Scripture: verses 6 and 7
As for the live bird, [the priest] is to take it with the cedar-wood, scarlet yarn and hyssop and dip them and the living bird in the blood of the bird slaughtered over running water, and sprinkle the person to be purified from the tzara‘at [leprosy] seven times. Next he is to set the live bird free in an open field.
Observation: The rituals for purifying someone from leprosy have got to be one of the most elaborate sets of rituals in Leviticus – certainly it seems more complicated than consecrating the priests did. This is the first ritual, done after the priest has examined the person and determined that he is clean again.

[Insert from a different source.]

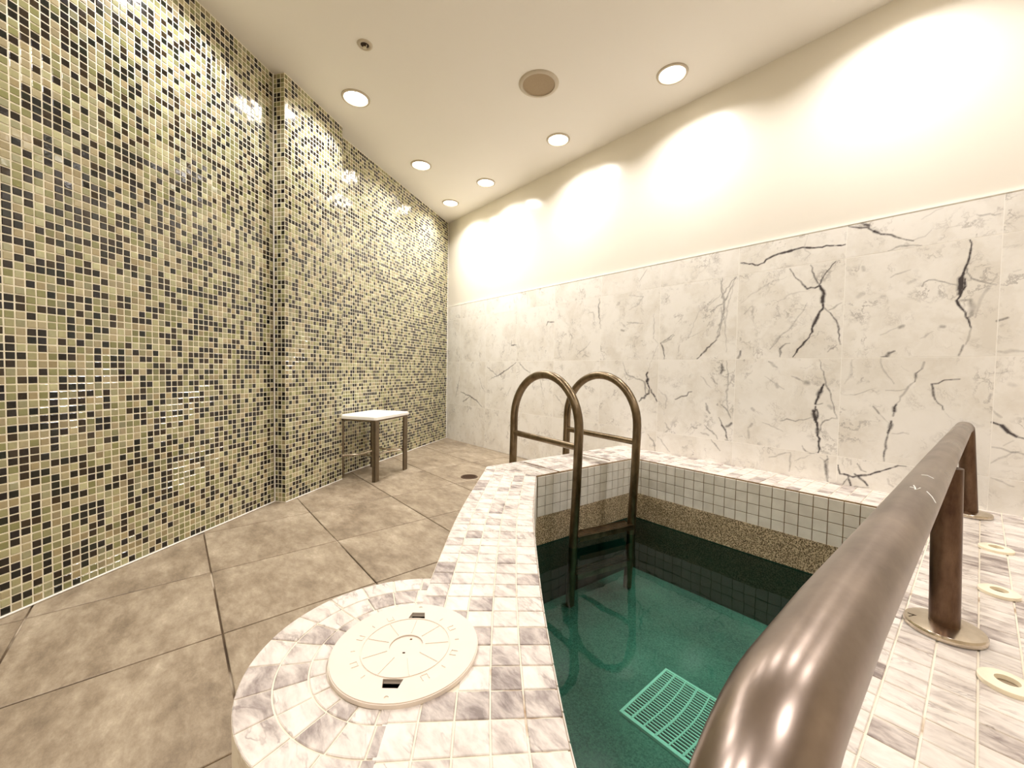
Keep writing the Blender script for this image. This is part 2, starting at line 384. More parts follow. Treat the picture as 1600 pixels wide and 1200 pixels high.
# ---- marble and paint wall
S_T = 0.4608; X0 = 0.0322; Z1 = 0.8584; ZTOP = 1.4704
wall = wall_prism('wall_right', [(-4.05, WY), (RIGHT_X+0.1, WY), (RIGHT_X+0.1, WY+0.12), (-4.05, WY+0.12)], -0.02, ROOM_H, M['paint'])
gm = MB(); prism(gm, [(CORNER[0], WY-0.0091), (RIGHT_X, WY-0.0091), (RIGHT_X, WY), (CORNER[0], WY)], 0.0, ZTOP)
gm.build('tile_grout', M['grout_w'], wall)
gm = MB(); prism(gm, [(CORNER[0], WY-0.011), (RIGHT_X, WY-0.011), (RIGHT_X, WY), (CORNER[0], WY)], ZTOP, ZTOP+0.004)
gm.build('tile_trim', M['white_plastic'], wall)
VEINS = [
(2.8,1,-0.05,1.317,-0.044,1.299,-0.047,1.264,-0.052,1.226,-0.06,1.197,-0.065,1.163),
(7.6,1,-0.061,1.187,-0.066,1.148,-0.07,1.108),
(3.1,1,-0.057,1.166,-0.054,1.136,-0.068,1.097,-0.076,1.083,-0.059,1.046,-0.042,1.004,-0.035,0.973),
(2.5,0.6,-0.033,0.973,-0.041,0.923,-0.046,0.908),
(1.9,0.7,-0.051,1.205,-0.04,1.164,-0.017,1.15,0.01,1.136,0.025,1.131),
(2.0,0.7,-0.175,1.153,-0.17,1.169,-0.156,1.177,-0.126,1.167,-0.097,1.152,-0.075,1.144),
(6.3,0.55,-0.064,1.082,-0.04,1.081,-0.031,1.053,-0.035,1.023,-0.043,1.009),
(3.8,0.35,0.024,1.173,0.007,1.127,-0.011,1.09,-0.018,1.051,-0.025,1.012),
(3.2,0.9,-0.426,1.466,-0.384,1.447,-0.358,1.443,-0.322,1.411,-0.296,1.397,-0.263,1.378,-0.231,1.359,-0.207,1.348),
(3.4,0.8,-0.38,1.469,-0.353,1.45,-0.353,1.439),
(3.2,0.6,-0.286,1.322,-0.246,1.336,-0.206,1.33,-0.183,1.323),
(2.0,0.4,-0.207,1.351,-0.173,1.359,-0.156,1.381),
(2.6,0.35,-0.187,1.431,-0.162,1.445,-0.126,1.461),
(2.4,0.5,-0.036,1.41,-0.026,1.402,-0.003,1.403,0.025,1.397),
(1.9,0.3,-0.156,1.389,-0.113,1.378,-0.068,1.379,-0.035,1.39),
(5.5,0.6,-0.237,0.988,-0.227,0.993),
(3.9,0.6,-0.114,0.983,-0.107,0.981),
(5.6,0.35,-0.299,1.126,-0.291,1.127),
(5.8,0.45,-0.367,1.268,-0.363,1.253),
(7.3,0.35,-0.378,1.137,-0.363,1.149),
(3.4,0.45,-0.273,1.206,-0.241,1.22,-0.212,1.229),
(4.0,0.35,-0.216,1.173,-0.197,1.183),
(2.8,0.35,-0.298,0.958,-0.265,0.978,-0.241,0.988),
(2.6,0.35,-0.173,0.937,-0.151,0.955,-0.137,0.965),
(3.6,0.7,0.03,0.993,0.055,1.003),
(2.4,0.3,0.03,1.334,0.035,1.336),
(2.4,0.3,0.063,1.173,0.08,1.177),
(3.9,1,-0.881,1.384,-0.795,1.356,-0.716,1.393,-0.616,1.405,-0.534,1.393,-0.432,1.384),
(1.9,0.4,-0.582,1.457,-0.592,1.403,-0.565,1.369,-0.59,1.339),
(3.0,0.85,-0.649,1.311,-0.611,1.25,-0.573,1.199,-0.527,1.207,-0.517,1.235,-0.496,1.273,-0.465,1.312),
(2.8,0.8,-0.563,1.313,-0.546,1.254,-0.522,1.209),
(6.9,1,-0.522,1.206,-0.506,1.165,-0.507,1.11),
(5.0,1,-0.507,1.11,-0.523,1.07,-0.544,1.016,-0.554,0.975),
(3.6,1,-0.554,0.975,-0.582,0.926,-0.622,0.866),
(3.0,0.85,-0.507,1.11,-0.478,1.073,-0.455,1.037,-0.443,0.996,-0.435,0.921),
(2.2,0.6,-0.484,1.087,-0.437,1.116),
(2.9,0.7,-0.679,0.871,-0.68,0.908,-0.655,0.934,-0.637,0.936),
(3.2,0.4,-0.726,0.909,-0.688,0.968,-0.639,1.009,-0.587,1.091,-0.571,1.131),
(3.4,0.35,-0.857,1.102,-0.815,1.144,-0.805,1.051),
(3.3,0.3,-0.873,1.166,-0.737,1.255,-0.661,1.273),
(3.1,0.3,-0.72,1.134,-0.645,1.183,-0.561,1.193),
(3.8,0.6,-0.9,1.312,-0.951,1.256,-0.969,1.226,-0.96,1.16,-0.975,1.031,-0.997,0.967,-1.068,0.902),
(2.7,0.5,-0.984,1.309,-0.963,1.225),
(3.6,0.4,-0.94,0.899,-0.953,1.062,-0.94,1.158,-0.907,1.281),
(2.7,0.4,-1.044,1.169,-0.981,1.228),
(2.4,0.7,-0.513,0.852,-0.493,0.778,-0.484,0.745,-0.462,0.675,-0.448,0.615,-0.435,0.574),
(6.2,1,-0.491,0.735,-0.51,0.685,-0.521,0.637),
(4.7,1,-0.52,0.625,-0.525,0.584,-0.512,0.547,-0.508,0.498,-0.502,0.455,-0.502,0.402),
(7.8,1,-0.527,0.602,-0.519,0.559),
(3.9,0.9,-0.515,0.61,-0.51,0.579,-0.518,0.547),
(2.2,0.7,-0.666,0.539,-0.621,0.549,-0.599,0.544,-0.536,0.57),
(2.4,0.7,-0.503,0.498,-0.49,0.55,-0.456,0.575,-0.437,0.574),
(3.1,0.6,-0.52,0.634,-0.493,0.642),
(2.5,0.6,-0.623,0.769,-0.574,0.745),
(6.3,0.6,-0.563,0.74,-0.555,0.738),
(2.6,0.45,-0.743,0.767,-0.689,0.728,-0.654,0.703),
(5.0,0.5,-0.728,0.844,-0.689,0.814),
(5.0,0.5,-0.689,0.728,-0.683,0.712),
(3.8,0.45,-0.468,0.632,-0.458,0.621),
(2.9,0.5,-0.711,0.343,-0.654,0.37,-0.615,0.383),
(3.3,0.5,-0.616,0.386,-0.614,0.328,-0.618,0.287),
(2.8,0.7,-0.568,0.426,-0.551,0.4,-0.5,0.399),
(4.6,0.7,-0.467,0.392,-0.47,0.336,-0.46,0.27),
(2.4,0.4,-0.598,0.344,-0.53,0.388),
(2.3,0.5,-0.747,0.522,-0.717,0.515,-0.652,0.486),
(5.2,0.5,-0.799,0.592,-0.789,0.583),
(5.2,0.5,-0.796,0.509,-0.814,0.486),
(5.2,0.45,-0.814,0.472,-0.809,0.431),
(3.6,0.5,-0.938,0.849,-0.929,0.791,-0.927,0.705,-0.927,0.604,-0.915,0.547,-0.904,0.526),
(7.3,0.75,-0.962,0.827,-0.957,0.798,-0.965,0.78),
(3.2,0.7,-0.958,0.601,-0.922,0.568,-0.904,0.533),
(4.0,0.8,-0.969,0.527,-0.94,0.472,-0.917,0.402),
(5.4,0.7,-0.926,0.48,-0.9,0.501),
(3.8,0.6,-1.123,0.458,-1.092,0.45),
(3.7,0.65,-1.047,0.474,-1.017,0.447,-0.98,0.422,-0.972,0.401),
(4.7,0.6,-1.044,0.602,-1.035,0.565,-1.02,0.546),
(3.9,0.75,-1.232,0.613,-1.176,0.636,-1.129,0.666),
(3.3,0.4,-1.079,0.759,-1.018,0.694),
(3.7,0.5,-1.019,0.753,-0.983,0.717),
(4.1,0.4,-1.345,0.671,-1.291,0.625,-1.293,0.552),
(4.7,0.5,-1.068,0.426,-1.023,0.417),
(2.9,0.7,-1.008,0.396,-0.978,0.363,-0.956,0.337),
(4.1,0.5,-1.302,0.396,-1.268,0.424,-1.295,0.462),
(3.2,0.5,-1.345,0.365,-1.29,0.315,-1.255,0.28),
(6.3,0.8,-1.481,0.583,-1.412,0.639,-1.409,0.677),
(6.3,0.95,-1.409,0.677,-1.428,0.718,-1.425,0.777),
(4.9,0.85,-1.409,0.677,-1.38,0.636,-1.352,0.592),
(4.2,0.7,-1.485,0.729,-1.447,0.717,-1.435,0.633),
(2.5,0.4,-1.425,0.777,-1.396,0.861,-1.354,0.967),
(4.1,0.6,-1.413,0.373,-1.366,0.321,-1.355,0.268),
(4.6,0.8,-1.105,0.862,-1.054,0.91,-0.998,0.967),
(3.6,0.55,-0.998,0.967,-0.973,1.082,-0.976,1.155),
(3.9,0.8,-1.341,0.966,-1.318,0.917,-1.312,0.864),
(3.2,0.5,-1.341,0.966,-1.302,0.973,-1.248,1.01),
(3.1,0.4,-1.224,0.898,-1.21,0.953),
(5.3,0.7,-0.878,0.863,-0.866,0.901),
(2.6,0.5,-0.724,0.908,-0.691,0.953,-0.658,0.991),
(3.3,0.6,-0.677,0.867,-0.678,0.913,-0.651,0.935),
(2.4,0.5,-0.482,0.888,-0.449,0.921),
(4.0,0.6,-0.962,1.08,-0.96,1.182,-0.978,1.253,-0.975,1.321),
(2.8,0.6,-0.9,1.309,-0.94,1.225,-0.96,1.182,-1.036,1.133),
(2.6,0.35,-1.016,1.212,-1.107,1.128,-1.163,0.987,-1.068,1.029),
(3.2,0.6,-1.615,0.841,-1.581,0.758,-1.456,0.72,-1.424,0.668),
(4.0,0.6,-1.334,0.969,-1.254,1.016),
(3.3,0.4,-1.581,1.297,-1.472,1.276,-1.516,1.221,-1.578,1.2),
(3.2,0.5,-1.591,1.119,-1.467,1.102),
(4.0,0.4,-1.315,1.237,-1.288,1.259),
(3.1,0.4,-1.389,1.155,-1.391,0.998,-1.347,0.957),
(3.4,0.4,-1.506,1.381,-1.448,1.451),
(2.6,0.5,-0.882,1.383,-0.831,1.368),
(4.3,0.8,-3.107,0.69,-2.95,0.743,-2.821,0.804,-2.733,0.85),
(4.0,0.7,-3.171,0.808,-3.008,0.723),
(3.9,0.7,-2.698,0.85,-2.629,0.793,-2.554,0.76),
(4.8,0.8,-3.632,0.538,-3.474,0.506,-3.336,0.462,-3.236,0.398),
(4.3,0.7,-3.593,0.431,-3.463,0.494),
(4.2,0.6,-3.648,0.717,-3.695,0.577,-3.732,0.477),
(3.9,0.75,-2.362,1.151,-2.348,1.182,-2.268,1.175),
(4.0,0.75,-2.8,1.049,-2.808,1.003,-2.737,1.006,-2.727,0.977),
(3.5,0.8,-1.827,1.311,-1.83,1.219,-1.809,1.087),
(3.5,0.5,-3.297,0.698,-3.252,0.609,-3.187,0.548),
(2.9,0.5,-2.032,0.906,-1.946,0.953,-1.899,0.999),
(3.0,0.4,-2.111,0.918,-2.076,1.076),
(3.1,0.5,-1.929,1.21,-1.882,1.215,-1.869,1.167),
(3.8,0.4,-3.249,1.451,-3.226,1.347),
(3.8,0.4,-2.783,1.442,-2.764,1.382),
(3.6,0.4,-2.604,1.441,-2.593,1.351),
(4.2,0.5,-3.303,0.969,-3.291,0.892),
(3.1,0.4,-2.496,0.706,-2.313,0.701,-2.285,0.712),
(3.5,0.5,-2.434,0.73,-2.384,0.559),
(4.6,0.5,-2.253,0.588,-2.167,0.511),
(3.3,0.5,-1.981,0.886,-1.957,0.905,-1.908,0.885),
(3.3,0.45,-2.275,0.879,-2.198,0.889,-2.22,0.94),
(3.0,0.45,-1.595,1.099,-1.536,1.112,-1.506,1.101),
(4.0,0.6,-1.635,1.067,-1.614,1.061),
(3.5,0.4,-2.869,0.529,-2.798,0.628),
(2.9,0.5,-0.158,0.838,-0.163,0.811),
(3.2,0.7,-0.163,0.811,-0.181,0.79,-0.182,0.757),
(3.0,0.55,-0.182,0.757,-0.201,0.735,-0.215,0.701,-0.234,0.661),
(4.2,0.85,-0.236,0.656,-0.241,0.627,-0.244,0.605),
(4.2,0.9,-0.249,0.582,-0.252,0.553,-0.258,0.53),
(3.1,0.8,-0.258,0.53,-0.264,0.478,-0.267,0.444,-0.266,0.404),
(2.8,0.75,-0.31,0.641,-0.29,0.612),
(1.7,0.5,-0.29,0.612,-0.259,0.575),
(2.6,0.85,-0.056,0.77,-0.077,0.768,-0.099,0.765,-0.115,0.751,-0.133,0.748,-0.128,0.717,-0.112,0.67,-0.097,0.645),
(1.5,0.35,-0.097,0.645,-0.064,0.607),
(2.1,0.5,-0.292,0.856,-0.286,0.816,-0.266,0.777,-0.245,0.744),
(4.2,0.75,-0.29,0.861,-0.266,0.878,-0.25,0.886),
(1.7,0.45,-0.422,0.69,-0.376,0.689,-0.341,0.706,-0.302,0.725),
(1.9,0.5,-0.272,0.715,-0.224,0.717,-0.2,0.729),
(1.6,0.5,-0.245,0.529,-0.193,0.533),
(3.2,0.7,-0.063,0.863,-0.057,0.883,-0.052,0.904),
(2.7,0.3,-0.227,0.822,-0.203,0.8),
(4.5,0.3,-0.39,0.851,-0.393,0.786,-0.414,0.738),
(3.6,0.95,-0.425,0.357,-0.416,0.316,-0.386,0.316,-0.354,0.32,-0.31,0.335,-0.277,0.356,-0.244,0.377),
(2.5,0.8,-0.244,0.377,-0.22,0.393,-0.196,0.395),
(3.6,0.9,-0.386,0.316,-0.375,0.271),
(3.8,0.9,-0.363,0.327,-0.34,0.308,-0.317,0.284),
(2.4,0.7,-0.403,0.27,-0.39,0.297),
(2.3,0.7,-0.356,0.376,-0.341,0.349,-0.324,0.344),
(2.1,0.6,-0.379,0.389,-0.378,0.366),
(4.2,0.45,-0.251,0.328,-0.246,0.306,-0.233,0.298),
(2.3,0.6,-0.37,0.263,-0.312,0.276),
(3.8,0.5,-0.494,0.381,-0.464,0.368,-0.463,0.275),
(4.3,1,0.032,0.608,0.057,0.597,0.073,0.575,0.092,0.561,0.11,0.556),
(2.4,0.6,0.035,0.513,0.057,0.512,0.082,0.501,0.112,0.497),
(3.0,0.4,0.034,0.451,0.053,0.472,0.082,0.497),
(2.4,0.5,0.037,0.395,0.065,0.386,0.093,0.373),
(2.4,0.35,0.063,0.523,0.086,0.545),
(5.9,0.4,0.038,0.878,0.068,0.88,0.098,0.876),
(2.4,0.35,0.035,0.796,0.077,0.801),
(6.0,0.3,0.07,0.755,0.079,0.751),
(3.1,0.5,0.021,0.685,0.025,0.715),
(3.6,0.45,0.03,0.656,0.053,0.629)]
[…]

We see numerous symbols of purification and preservation here. Cedar wood was probably used then, as it is now, to keep critters away from clothing. Isaiah 1 promises that our scarlet-dyed sins will be as white as snow. Hyssop is a purgative, as mentioned in Psalm 51. Running water was used for washing, and the live bird was freed after being dipped in sacrificial blood. (Incidentally, I would not want to try dipping a live, healthy bird into blood. That seems like something that would go horribly!)
But what gets me is that these things don’t make the person who had leprosy clean. He still has to spend another seven days outside his tent (though he can be inside the camp) and then offer more sacrifices before he is truly clean. These things are the promise of being clean.
We aren’t given purgatives and bleach so we can make ourselves perfect. It doesn’t work that way. God gave us those things as a picture of what He offers.
Living clean and doing good things and being generous to others and all the good things we do are not things that make us holy. God gave us those things to be a picture of His grace and His will. But if we spend all our time looking at the picture, we’ll never accept His offer. We’ll never be clean.
There’s only one way to be clean: through the sacrifice of the Lamb. Everything else is just a promise of what’s to come.
Application: Don’t spend all your time and energy on the picture. Claim His blood and His gift. Seek His face. See the rest for what it is: a set of useful tools and helpful pictures, but not salvation.
Prayer: Yeshua, thank you for being my Lamb. Thank you for making me clean when nothing else could. Help me not to get distracted by things that don’t work. Amen.